A pesquisa durou cerca de 11 anos. Devido aos Jogos Olímpicos de Londres em 2012, a equipe de Ayres submeteu a ideia, nomeada de “Materiais de mudança de fase aplicados no design de tecidos inteligentes” para o Prêmio Jovem Cientista, do Conselho Nacional de Desenvolvimento Científico e Tecnológico (CNPq), cujo tema foi “Inovação tecnológica dos esportes”. Loschi conquistou o primeiro lugar com a proposta, na categoria Estudante do Ensino Superior. “Na época, falavam muito de esportes, pois ocorriam as Olímpiadas em Londres e em seguida o Brasil sediaria os jogos, em 2016. Tendo isso em vista, adequamos o nosso trabalho e ganhamos o prêmio, já que o tecido atende a prática esportiva,” comenta. Após a premiação, o pedido de patente foi feito com o objetivo de registrar a tecnologia, o que possibilitou maior visibilidade e recursos à UEMG. “O prêmio possibilitou um salto para que novos estudantes e pesquisadores pudessem trabalhar, viabilizando também mais recursos para a universidade”.
Tecido amplamente aplicável
O tecido têxtil possui ampla aplicabilidade e pode ser utilizado na confecção de material para prática esportiva, em roupas para produtores rurais, em uniformes de profissionais de limpeza urbana, policiais, bombeiros, metalúrgicos e siderúrgicos, incluindo a capacidade de aplicação em equipamento de proteção individual (EPI), em roupas de cama e em calçados. De acordo com as perspectivas de Loschi, a contar o reconhecimento da pesquisa ao longo dos anos, foi viável que o tecido inteligente ganhasse respaldo e notabilidade. Ela salienta que o resultado dos estudos desenvolvidos evidencia o impacto da ciência no país. “A ideia é relevante considerando a condição climática do Brasil, que é um país tropical. E, acima de tudo, é importante considerar que isso foi um grande avanço para nós, pois trouxe visibilidade para a nossa ciência”, afirma.
Em busca de parcerias
Apesar das premiações conquistadas nos últimos anos, para que o tecido chegue até o mercado, a equipe busca por parcerias públicas e privadas. Fernando Melo da Silva, coordenador de Propriedade Intelectual do Núcleo de Inovação Tecnológica da e Transferência de Tecnologia e professor da UEMG (NIT/UEMG), reforça que agora é o momento da realização de testes em larga escala. Segundo ele, é necessário encontrar empresas e marcas interessadas em obter o produto. “Começamos o processo de patenteamento a partir da chamada Demanda Universal, em 2010. Graças ao fomento da FAPEMIG, avançamos e, em 2013, entramos com o pedido de patente. De lá para cá, a pesquisa foi desenvolvida e laureada, mas é preciso reconhecer que podemos ir além”, comenta.

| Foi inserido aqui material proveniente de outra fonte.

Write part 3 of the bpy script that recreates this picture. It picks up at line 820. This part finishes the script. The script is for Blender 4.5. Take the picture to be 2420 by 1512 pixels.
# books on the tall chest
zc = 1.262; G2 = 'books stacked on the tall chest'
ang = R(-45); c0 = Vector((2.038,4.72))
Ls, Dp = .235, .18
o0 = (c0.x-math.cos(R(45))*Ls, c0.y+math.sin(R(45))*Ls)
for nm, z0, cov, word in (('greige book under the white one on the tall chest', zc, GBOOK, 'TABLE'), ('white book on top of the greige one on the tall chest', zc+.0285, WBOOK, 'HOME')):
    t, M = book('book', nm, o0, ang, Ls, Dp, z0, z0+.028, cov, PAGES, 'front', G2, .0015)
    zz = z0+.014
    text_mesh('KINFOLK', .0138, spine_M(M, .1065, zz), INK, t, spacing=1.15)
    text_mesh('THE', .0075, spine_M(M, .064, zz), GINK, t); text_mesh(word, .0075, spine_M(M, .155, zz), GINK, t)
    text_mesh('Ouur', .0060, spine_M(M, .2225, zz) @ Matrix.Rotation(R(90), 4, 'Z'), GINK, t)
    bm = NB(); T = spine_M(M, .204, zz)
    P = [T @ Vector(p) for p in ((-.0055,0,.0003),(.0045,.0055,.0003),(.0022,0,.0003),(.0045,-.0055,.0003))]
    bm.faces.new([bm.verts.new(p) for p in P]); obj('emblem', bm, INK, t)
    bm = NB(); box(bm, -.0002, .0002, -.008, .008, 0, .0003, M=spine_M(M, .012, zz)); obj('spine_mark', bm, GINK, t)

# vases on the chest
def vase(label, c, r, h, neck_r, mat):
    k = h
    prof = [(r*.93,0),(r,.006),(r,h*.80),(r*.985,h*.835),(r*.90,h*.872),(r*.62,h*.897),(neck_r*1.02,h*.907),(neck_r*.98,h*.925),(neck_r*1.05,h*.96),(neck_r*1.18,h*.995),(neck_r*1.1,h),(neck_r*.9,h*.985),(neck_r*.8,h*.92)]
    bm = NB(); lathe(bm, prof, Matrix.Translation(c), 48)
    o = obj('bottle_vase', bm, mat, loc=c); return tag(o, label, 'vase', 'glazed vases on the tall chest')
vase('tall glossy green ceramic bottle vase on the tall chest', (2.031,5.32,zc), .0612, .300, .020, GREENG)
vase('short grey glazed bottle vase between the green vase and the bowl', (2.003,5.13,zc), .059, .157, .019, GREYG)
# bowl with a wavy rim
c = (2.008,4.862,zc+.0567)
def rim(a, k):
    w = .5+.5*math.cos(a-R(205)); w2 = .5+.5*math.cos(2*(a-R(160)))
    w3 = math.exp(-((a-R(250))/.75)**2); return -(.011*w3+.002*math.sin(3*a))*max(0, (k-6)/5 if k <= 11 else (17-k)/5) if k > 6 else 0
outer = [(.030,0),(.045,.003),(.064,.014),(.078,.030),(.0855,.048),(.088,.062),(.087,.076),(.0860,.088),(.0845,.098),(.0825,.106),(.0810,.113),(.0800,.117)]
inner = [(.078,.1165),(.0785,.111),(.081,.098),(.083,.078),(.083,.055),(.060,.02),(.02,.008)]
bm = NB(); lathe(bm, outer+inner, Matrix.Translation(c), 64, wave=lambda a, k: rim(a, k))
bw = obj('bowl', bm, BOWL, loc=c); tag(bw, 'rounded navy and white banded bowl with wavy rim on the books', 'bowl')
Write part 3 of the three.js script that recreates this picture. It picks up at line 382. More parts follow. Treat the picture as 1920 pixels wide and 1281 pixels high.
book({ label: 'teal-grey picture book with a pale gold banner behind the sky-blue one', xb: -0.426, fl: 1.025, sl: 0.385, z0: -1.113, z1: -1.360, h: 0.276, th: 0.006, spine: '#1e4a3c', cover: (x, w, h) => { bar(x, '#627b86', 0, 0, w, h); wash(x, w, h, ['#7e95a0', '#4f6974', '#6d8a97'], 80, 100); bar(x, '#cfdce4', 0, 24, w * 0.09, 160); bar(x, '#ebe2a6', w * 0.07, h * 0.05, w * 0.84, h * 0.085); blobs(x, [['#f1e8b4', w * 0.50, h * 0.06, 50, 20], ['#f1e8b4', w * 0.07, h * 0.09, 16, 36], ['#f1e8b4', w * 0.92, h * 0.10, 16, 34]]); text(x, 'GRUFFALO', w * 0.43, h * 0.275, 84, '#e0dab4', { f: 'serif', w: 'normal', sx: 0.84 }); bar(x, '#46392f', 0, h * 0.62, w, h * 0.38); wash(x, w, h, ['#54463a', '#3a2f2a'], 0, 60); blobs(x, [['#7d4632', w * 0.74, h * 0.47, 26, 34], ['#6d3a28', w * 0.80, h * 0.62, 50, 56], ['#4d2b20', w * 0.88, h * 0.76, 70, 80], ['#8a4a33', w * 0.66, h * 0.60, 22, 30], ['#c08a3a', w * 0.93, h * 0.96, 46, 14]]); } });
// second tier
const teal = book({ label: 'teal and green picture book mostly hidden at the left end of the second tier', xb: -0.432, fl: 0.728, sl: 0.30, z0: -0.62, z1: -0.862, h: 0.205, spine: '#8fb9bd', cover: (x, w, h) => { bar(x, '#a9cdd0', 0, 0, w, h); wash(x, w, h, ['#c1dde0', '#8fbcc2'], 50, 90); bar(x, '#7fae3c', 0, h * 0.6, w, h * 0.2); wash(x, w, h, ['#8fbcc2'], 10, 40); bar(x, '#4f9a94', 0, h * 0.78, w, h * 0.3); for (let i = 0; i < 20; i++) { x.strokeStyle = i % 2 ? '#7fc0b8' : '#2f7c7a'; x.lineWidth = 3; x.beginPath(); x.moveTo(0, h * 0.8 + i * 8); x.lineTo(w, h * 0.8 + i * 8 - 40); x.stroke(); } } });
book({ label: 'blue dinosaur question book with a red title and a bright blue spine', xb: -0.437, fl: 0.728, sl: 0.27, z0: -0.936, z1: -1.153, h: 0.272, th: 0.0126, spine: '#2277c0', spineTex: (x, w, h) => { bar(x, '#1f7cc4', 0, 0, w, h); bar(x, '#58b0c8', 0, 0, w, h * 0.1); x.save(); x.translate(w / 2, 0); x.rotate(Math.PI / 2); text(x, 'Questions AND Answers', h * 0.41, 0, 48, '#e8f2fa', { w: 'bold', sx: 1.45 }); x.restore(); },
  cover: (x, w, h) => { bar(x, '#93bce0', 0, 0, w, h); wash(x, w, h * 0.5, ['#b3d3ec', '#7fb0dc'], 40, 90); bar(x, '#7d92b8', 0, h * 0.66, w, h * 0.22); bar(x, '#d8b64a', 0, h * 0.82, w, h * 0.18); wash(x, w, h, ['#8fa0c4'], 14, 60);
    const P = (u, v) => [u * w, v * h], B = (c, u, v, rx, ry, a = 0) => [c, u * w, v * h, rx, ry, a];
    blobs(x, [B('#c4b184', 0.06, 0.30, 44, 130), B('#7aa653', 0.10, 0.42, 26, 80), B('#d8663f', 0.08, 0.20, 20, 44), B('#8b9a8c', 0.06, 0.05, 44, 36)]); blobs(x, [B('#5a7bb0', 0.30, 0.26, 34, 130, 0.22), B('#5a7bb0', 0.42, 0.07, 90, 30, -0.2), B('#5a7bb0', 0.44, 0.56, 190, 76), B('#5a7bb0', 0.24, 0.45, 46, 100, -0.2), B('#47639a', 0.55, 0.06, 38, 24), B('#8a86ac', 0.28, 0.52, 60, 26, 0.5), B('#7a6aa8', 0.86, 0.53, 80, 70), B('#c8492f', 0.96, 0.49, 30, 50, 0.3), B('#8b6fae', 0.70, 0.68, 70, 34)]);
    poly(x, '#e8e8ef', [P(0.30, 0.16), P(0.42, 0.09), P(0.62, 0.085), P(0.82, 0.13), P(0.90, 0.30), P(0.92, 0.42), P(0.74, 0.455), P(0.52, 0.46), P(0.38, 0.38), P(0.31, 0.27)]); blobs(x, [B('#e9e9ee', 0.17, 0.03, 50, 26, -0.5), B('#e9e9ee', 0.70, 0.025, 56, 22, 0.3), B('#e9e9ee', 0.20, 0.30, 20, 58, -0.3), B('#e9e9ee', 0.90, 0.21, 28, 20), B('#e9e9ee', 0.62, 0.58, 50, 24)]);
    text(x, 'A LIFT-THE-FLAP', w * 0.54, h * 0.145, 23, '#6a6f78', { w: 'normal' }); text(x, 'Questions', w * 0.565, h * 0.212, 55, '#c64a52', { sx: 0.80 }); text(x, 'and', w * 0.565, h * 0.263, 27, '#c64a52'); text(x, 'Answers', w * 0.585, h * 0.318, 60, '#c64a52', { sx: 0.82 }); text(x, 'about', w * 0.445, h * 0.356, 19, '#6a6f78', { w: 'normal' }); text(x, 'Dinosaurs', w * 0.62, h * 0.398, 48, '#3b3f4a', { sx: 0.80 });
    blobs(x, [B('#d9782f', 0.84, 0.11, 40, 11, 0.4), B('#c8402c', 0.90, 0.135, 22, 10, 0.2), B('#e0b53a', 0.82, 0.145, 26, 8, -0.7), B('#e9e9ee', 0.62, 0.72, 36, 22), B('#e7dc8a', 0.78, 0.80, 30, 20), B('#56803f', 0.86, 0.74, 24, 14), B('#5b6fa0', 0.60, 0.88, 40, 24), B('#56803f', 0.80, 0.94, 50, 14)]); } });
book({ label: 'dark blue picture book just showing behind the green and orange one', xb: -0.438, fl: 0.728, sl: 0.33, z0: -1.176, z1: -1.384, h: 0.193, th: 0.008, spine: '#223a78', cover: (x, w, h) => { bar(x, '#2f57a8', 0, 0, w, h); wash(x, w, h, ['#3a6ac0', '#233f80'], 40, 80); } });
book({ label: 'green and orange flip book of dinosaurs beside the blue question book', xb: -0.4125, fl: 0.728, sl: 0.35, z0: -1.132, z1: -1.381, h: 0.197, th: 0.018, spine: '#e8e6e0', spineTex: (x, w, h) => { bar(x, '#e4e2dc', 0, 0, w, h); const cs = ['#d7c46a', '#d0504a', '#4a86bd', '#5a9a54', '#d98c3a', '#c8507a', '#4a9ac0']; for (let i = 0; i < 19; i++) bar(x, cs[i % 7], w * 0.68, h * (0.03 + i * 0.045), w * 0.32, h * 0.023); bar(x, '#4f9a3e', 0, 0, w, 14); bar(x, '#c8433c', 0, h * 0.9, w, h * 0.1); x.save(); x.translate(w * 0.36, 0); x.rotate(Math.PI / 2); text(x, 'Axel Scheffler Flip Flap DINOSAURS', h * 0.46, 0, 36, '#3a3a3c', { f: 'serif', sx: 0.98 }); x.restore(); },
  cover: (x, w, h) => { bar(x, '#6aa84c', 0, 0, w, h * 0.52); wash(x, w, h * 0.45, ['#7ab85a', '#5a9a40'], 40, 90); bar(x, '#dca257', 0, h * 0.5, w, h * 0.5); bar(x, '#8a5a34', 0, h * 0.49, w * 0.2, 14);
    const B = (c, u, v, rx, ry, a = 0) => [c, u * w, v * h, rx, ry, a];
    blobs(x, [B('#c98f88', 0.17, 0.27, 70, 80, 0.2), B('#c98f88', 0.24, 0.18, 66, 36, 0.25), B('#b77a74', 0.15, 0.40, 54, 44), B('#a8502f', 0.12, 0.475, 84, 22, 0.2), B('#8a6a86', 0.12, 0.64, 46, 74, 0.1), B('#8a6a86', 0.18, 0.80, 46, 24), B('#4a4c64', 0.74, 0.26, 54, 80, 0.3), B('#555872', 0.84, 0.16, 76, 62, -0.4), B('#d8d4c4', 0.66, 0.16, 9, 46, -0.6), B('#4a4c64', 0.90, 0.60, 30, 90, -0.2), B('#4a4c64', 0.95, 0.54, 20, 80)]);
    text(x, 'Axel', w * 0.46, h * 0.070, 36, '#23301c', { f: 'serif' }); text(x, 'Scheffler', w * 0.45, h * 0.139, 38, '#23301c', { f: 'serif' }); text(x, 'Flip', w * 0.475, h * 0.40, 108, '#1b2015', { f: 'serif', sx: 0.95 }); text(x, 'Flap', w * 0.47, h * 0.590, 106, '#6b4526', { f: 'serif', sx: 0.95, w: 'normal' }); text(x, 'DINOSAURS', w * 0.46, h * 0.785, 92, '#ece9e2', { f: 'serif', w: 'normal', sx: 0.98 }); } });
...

Loschi enaltece a relevância da FAPEMIG em sua pesquisa. Ela destaca a importância do reconhecimento do design e da sua relação com as demais áreas do conhecimento, como a engenharia e a química, respectivamente, enaltecendo o diálogo entre conhecimento e as demandas da sociedade. “A FAPEMIG é um órgão importante para a sociedade. E a aplicabilidade dessa pesquisa estende-se do bem-estar à valorização da nossa economia: utilizamos materiais sustentáveis e de fontes renováveis. Espero que a minha experiência reflita em pessoas que também anseiam por criar.”